Emanuele Taglietti painted some 500 covers for various fumetti or Italian comics during the 1970s. His work featured on such best-selling adult sex and horror fumetti like Sukia, Zora the Vampire, Stregoneria, Ulula, Vampirissimo and Wallestein, among many others. At one point he was producing ten paintings a month for these titles.

Taglietti’s sex and horror paintings often featured recognizable charcters/actors from popular horror movies like Christopher Lee’s Dracula Has Risen from the Grave, The Plague of the Zombies, and Creature from the Black Lagoon. According to Horropedia, Taglietti had “a fixation” with the actress Ornella Muti on whose likeness he based the character Sukia.

Born in Ferrara, Italy, in 1943, Taglietti was the son of a set designer who worked with film directors like Michelangelo Antonioni—who was also apparently his cousin. His father regularly took the young Taglietti on to movie sets introducing him to directors, actors, and crew.
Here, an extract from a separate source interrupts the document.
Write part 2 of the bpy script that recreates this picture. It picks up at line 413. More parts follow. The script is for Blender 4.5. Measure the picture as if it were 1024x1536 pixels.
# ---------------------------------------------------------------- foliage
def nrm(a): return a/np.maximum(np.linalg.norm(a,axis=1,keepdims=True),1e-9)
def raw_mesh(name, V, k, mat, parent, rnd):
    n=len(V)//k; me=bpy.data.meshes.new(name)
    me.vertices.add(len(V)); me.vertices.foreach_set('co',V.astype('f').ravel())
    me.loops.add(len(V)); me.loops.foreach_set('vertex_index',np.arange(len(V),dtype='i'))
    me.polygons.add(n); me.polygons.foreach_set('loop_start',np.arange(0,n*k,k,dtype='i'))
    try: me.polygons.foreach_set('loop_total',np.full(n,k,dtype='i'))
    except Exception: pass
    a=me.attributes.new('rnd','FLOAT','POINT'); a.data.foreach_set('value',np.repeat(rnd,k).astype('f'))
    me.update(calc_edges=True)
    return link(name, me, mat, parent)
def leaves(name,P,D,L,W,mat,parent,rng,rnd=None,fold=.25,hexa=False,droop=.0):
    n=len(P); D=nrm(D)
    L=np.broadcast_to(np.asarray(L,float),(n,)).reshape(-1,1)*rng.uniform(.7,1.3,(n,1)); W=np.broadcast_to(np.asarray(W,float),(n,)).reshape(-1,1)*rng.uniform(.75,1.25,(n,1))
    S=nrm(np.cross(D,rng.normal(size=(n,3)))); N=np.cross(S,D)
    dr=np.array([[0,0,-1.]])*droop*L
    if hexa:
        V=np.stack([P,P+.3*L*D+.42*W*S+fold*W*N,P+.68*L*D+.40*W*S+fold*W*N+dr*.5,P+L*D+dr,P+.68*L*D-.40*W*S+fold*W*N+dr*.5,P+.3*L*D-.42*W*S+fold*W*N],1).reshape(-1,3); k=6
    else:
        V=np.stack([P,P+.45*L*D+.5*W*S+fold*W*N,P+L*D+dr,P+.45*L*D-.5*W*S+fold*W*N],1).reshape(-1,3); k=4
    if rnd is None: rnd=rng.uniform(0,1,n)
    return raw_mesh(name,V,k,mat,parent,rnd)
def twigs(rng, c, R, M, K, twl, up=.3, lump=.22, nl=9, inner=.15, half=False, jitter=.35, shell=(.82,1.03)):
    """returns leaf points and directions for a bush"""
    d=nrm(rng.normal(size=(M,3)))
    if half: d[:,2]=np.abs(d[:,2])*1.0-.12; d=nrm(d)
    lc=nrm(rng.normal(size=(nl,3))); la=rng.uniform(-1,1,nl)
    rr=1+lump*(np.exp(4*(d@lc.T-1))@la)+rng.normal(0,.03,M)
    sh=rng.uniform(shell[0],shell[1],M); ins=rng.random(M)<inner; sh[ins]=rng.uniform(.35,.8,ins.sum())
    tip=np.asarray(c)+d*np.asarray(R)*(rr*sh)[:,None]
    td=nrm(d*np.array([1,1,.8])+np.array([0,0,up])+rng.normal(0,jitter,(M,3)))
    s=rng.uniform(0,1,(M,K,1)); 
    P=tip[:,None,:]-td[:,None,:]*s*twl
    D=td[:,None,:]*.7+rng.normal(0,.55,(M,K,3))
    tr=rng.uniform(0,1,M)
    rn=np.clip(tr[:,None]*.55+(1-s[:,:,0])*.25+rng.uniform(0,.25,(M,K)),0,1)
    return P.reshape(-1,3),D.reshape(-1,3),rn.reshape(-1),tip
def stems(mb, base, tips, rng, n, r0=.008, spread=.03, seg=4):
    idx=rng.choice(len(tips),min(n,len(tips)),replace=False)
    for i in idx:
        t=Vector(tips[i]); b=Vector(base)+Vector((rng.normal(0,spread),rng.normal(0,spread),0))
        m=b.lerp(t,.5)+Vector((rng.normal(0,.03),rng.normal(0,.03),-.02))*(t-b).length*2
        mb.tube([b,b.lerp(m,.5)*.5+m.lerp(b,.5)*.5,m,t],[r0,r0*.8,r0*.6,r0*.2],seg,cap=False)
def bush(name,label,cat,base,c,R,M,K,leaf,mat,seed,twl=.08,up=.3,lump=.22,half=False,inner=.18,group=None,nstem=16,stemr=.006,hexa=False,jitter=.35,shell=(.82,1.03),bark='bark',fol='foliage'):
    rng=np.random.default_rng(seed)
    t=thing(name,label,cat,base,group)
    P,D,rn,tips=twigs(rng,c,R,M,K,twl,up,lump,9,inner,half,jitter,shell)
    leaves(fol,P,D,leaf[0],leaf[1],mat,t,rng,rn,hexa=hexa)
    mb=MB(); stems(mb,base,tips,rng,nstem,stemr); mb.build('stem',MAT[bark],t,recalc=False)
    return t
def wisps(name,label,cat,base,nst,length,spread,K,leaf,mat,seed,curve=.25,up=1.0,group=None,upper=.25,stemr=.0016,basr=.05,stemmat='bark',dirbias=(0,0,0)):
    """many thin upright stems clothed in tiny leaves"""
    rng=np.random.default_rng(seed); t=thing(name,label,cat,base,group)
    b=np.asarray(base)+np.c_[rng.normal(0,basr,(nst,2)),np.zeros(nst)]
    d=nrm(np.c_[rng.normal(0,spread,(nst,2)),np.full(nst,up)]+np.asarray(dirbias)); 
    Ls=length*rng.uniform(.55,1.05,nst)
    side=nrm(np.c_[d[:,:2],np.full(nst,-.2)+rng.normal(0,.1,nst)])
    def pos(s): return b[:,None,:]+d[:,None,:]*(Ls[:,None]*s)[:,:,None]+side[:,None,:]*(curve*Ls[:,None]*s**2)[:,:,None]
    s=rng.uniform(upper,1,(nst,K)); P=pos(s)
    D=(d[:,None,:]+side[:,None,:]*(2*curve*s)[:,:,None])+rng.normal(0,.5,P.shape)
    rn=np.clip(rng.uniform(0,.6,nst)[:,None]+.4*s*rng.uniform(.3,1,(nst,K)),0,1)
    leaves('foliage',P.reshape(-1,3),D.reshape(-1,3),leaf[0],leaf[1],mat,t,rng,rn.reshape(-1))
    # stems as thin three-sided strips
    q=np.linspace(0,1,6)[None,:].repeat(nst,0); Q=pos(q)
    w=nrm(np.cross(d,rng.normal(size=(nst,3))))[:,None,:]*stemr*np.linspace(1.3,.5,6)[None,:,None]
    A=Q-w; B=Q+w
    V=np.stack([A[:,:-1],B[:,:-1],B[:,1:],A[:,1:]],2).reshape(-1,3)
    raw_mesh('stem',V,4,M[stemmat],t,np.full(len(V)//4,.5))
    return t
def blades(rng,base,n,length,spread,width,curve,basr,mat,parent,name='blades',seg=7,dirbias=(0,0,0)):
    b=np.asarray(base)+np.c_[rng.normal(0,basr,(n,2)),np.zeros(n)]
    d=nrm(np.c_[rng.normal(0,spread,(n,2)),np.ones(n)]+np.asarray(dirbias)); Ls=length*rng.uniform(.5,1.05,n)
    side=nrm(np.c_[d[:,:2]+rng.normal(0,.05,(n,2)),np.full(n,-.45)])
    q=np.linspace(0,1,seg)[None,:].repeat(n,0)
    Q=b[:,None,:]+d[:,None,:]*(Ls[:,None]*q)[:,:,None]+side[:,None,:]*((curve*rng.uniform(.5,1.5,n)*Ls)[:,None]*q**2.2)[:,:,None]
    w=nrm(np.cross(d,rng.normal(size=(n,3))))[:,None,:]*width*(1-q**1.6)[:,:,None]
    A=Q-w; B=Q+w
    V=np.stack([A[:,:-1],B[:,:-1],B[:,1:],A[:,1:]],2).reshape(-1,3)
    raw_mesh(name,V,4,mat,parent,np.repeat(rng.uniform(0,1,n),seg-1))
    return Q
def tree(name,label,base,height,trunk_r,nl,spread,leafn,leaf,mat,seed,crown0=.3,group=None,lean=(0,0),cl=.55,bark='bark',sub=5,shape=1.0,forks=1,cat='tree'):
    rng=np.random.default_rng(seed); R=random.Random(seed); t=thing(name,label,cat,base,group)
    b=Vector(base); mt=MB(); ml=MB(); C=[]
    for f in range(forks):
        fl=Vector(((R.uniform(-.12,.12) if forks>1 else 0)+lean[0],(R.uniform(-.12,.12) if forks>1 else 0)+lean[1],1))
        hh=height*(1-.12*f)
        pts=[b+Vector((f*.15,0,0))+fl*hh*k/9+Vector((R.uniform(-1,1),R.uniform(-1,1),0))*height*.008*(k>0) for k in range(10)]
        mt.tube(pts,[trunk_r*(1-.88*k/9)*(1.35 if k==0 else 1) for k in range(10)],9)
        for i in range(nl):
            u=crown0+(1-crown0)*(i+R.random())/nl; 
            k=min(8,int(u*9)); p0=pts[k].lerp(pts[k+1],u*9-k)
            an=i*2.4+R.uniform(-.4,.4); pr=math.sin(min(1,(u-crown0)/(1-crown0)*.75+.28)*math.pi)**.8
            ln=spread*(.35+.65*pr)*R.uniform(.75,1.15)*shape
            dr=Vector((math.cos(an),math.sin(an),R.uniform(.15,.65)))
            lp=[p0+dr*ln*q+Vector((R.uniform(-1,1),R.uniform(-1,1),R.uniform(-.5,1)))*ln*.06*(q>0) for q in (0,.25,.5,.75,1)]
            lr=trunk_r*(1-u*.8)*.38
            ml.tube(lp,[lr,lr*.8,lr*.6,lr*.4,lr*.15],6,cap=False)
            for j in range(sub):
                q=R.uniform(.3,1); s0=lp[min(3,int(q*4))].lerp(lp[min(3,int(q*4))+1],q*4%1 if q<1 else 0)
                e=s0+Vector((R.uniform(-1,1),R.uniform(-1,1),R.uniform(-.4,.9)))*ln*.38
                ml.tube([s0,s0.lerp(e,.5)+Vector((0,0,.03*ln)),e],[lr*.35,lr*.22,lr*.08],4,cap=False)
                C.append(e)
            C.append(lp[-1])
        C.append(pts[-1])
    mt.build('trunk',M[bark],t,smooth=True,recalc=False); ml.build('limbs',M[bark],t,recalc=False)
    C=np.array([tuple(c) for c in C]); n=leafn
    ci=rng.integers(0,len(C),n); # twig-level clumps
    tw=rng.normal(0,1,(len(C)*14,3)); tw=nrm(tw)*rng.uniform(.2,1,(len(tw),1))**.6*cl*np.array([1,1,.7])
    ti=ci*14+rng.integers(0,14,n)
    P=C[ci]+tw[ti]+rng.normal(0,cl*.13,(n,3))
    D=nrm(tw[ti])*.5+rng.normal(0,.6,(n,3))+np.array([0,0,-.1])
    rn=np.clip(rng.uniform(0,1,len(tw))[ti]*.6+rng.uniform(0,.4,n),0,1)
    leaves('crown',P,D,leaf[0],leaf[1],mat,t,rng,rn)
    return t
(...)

Deciding to follow his father into the film business, Taglietti attended art college where he studied design. He graduated and then enrolled at film school in Rome. He became an assistant director working with directors like Federico Fellini and Dino Risi. But this wasn’t enough for the young Taglietti. By the 1970s, he switched careers to become an illustrator for the incredibly popular sex and horror fumetti.

Taglietti signed up with Edifumetto, where he worked at designing and painting covers. His style was influenced by the artists Frank Frazetta and Averardo Ciriello. His paintings successfully managed to convey thrilling narrative with highly alluring and erotically charged action. By the 1980s, fumetti were no longer as popular. Taglietti moved onto painting and teaching. He retired in 2000 but continues to paint.